Filed under: — paul @ 6:13 pm

At RSA Ely Kahn (Director of Cybersecurity Policy at National Security Staff) and some of his contractors/staff met with members of the ICF board as well as with members of the OIDF and OIX boards. During the meeting the foundations were asked to respond to a questionnaire that was designed inform the “National Strategy for Secure Online Transactions” (NS-SOT) –a name chosen to sidestep the big brother alarm raised whenever words like identity management are used by the feds. He mentioned that Obama would be announcing this strategy in June.
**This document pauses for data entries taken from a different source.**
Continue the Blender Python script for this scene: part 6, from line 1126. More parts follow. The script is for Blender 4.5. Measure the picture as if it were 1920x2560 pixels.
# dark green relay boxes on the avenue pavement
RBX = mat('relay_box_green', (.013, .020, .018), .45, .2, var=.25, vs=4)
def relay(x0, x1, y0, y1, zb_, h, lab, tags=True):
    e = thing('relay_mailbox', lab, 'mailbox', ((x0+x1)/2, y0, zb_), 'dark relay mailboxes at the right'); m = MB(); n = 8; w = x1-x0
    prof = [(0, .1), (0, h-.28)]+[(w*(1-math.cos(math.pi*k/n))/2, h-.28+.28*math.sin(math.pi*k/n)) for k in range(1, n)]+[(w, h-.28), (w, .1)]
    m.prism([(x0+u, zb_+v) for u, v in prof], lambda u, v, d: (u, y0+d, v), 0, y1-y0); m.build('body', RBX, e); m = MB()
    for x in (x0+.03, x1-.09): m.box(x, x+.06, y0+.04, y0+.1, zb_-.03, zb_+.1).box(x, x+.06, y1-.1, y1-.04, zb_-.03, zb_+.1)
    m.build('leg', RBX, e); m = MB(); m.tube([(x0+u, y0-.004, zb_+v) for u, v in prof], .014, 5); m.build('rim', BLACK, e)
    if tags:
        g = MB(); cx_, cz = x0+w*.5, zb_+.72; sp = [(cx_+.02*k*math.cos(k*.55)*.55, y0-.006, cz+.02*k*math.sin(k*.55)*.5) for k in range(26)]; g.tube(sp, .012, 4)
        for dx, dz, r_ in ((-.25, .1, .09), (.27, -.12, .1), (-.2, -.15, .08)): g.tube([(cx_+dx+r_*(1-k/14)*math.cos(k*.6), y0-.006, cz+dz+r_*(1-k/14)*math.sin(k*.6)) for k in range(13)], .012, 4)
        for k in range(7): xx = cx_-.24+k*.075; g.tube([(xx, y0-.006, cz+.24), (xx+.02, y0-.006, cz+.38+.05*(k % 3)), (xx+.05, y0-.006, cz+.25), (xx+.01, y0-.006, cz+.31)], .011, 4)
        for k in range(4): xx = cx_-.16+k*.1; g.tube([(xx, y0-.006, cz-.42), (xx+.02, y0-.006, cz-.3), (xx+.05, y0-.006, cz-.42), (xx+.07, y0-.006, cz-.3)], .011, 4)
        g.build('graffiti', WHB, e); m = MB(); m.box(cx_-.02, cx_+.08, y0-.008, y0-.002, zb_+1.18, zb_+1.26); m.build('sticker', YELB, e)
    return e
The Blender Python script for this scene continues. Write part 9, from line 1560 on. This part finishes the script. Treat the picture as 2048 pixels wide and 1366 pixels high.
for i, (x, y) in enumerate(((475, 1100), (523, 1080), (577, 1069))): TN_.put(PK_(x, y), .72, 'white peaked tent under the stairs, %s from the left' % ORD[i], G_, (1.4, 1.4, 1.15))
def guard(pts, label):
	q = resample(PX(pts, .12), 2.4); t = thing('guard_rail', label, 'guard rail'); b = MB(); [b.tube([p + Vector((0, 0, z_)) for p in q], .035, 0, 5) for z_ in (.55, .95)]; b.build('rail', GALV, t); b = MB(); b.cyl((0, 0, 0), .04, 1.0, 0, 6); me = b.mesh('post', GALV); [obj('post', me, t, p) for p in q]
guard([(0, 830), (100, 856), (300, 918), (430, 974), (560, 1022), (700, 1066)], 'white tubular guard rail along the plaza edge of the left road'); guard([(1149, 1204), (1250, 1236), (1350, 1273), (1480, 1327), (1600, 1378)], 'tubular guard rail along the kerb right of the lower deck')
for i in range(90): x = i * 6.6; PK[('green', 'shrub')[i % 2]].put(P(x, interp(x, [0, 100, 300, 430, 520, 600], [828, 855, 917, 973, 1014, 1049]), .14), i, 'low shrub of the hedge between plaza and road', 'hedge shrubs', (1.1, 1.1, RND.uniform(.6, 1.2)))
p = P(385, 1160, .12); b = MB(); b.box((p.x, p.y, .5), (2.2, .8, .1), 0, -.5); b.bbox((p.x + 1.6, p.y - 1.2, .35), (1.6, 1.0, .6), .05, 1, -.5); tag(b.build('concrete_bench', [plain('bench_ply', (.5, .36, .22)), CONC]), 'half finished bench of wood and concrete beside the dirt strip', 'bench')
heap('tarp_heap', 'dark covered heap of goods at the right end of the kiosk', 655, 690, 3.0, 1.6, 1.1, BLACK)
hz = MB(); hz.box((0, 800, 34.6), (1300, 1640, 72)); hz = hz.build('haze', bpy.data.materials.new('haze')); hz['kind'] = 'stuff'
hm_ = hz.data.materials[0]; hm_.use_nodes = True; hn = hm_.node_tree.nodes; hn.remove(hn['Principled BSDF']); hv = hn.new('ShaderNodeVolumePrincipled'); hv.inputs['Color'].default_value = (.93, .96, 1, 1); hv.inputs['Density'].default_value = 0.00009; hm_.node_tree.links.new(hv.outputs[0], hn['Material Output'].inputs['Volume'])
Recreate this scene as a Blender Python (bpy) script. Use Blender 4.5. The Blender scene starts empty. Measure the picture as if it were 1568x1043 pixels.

Instead of answering the questionnaire the ICF board decided to write and send this NS-SOT ICF Response to Ely. Ely is one of the good guys, so I’m glad to spend time on this sort of thing. The jist of the paper is that relatively small, short term (not FY12 !) investment in turning a few Federal agencies into buyers of federated/externalized identities would jump-start an entire ecosystem. It would be particularly good for i-cards and OpenID.

June 22, 2009

CyberSecurity Review Paper

Filed under: — paul @ 4:36 pm

The White House has completed its 60 day Cyber Policy Review and published it as a 76 page PDF. This was announced on the whitehouse.gov blog post Securing Our Digital Future. I co-authored with Kim Taipale, Bill Coleman and John Clippinger of an invited paper entitled Identity and Resiliance (PDF), one of the 100 papers mentioned in that blog post that informed their recommendations.

Slowly but surely the understanding is growing in various pockets within our government that a user-centered, distributed, open identity layer (bus or metasystem, pick your poison) is critical infrastructure for both security and collaboration.